Fourth Amendment and Motel Rooms

On Behalf of | Sep 15, 2015 | Fourth Amendment And Motel Rooms

Most people are generally aware of the Constitutional rights they have against unreasonable search and seizures in their own homes, (read about Search Warrants) but many people are not aware of their Fourth Amendment protections in Hotel or Motel rooms, specifically concerning drug cases. So what rights to privacy do individuals have in hotel rooms as opposed to their own homes? The general rule in Pennsylvania is that an overnight guest has an expectation of privacy in a hotel room that he is staying in. The Pennsylvania Superior Court held “[a] hotel room can clearly be the object of Fourth Amendment protection as much as a home or an office.”

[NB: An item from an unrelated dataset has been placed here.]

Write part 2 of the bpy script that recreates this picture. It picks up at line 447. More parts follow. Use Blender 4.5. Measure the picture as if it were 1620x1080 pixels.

So if individuals staying in hotel rooms have as much of a Fourth Amendment protection that they would have if they were staying in their home, warrantless searches or seizures of a hotel room are presumptively unreasonable under the Fourth Amendment and Article I, § 8, subject to a few specifically established exceptions such as the “plain view” exception. To put it more simply, if you are an overnight guest in a hotel room, the police cannot enter unless the renter of the hotel room consents, the police have a search warrant or the police see illegal drugs a gun or some other illegal contraband in plain view.

The plain view exception to the warrant requirement read about plain view exception holds that unless there is incontrovertible testimony that an incriminating object is on premises belonging to a criminal suspect and the police can see the object in plain view. An example would be if an officer knocks on a door to a hotel room and once the door is opened sees a pound of marijuana on the floor of the hotel room. However, if the officer can only see the marijuana by entering the hotel room without consent or a warrant then the plain view exception to a search warrant would not apply.

Put simply “under the Fourth Amendment, an officer may not seize contraband in plain view unless a prior justification provided the officer a lawful ‘right of access to the item.”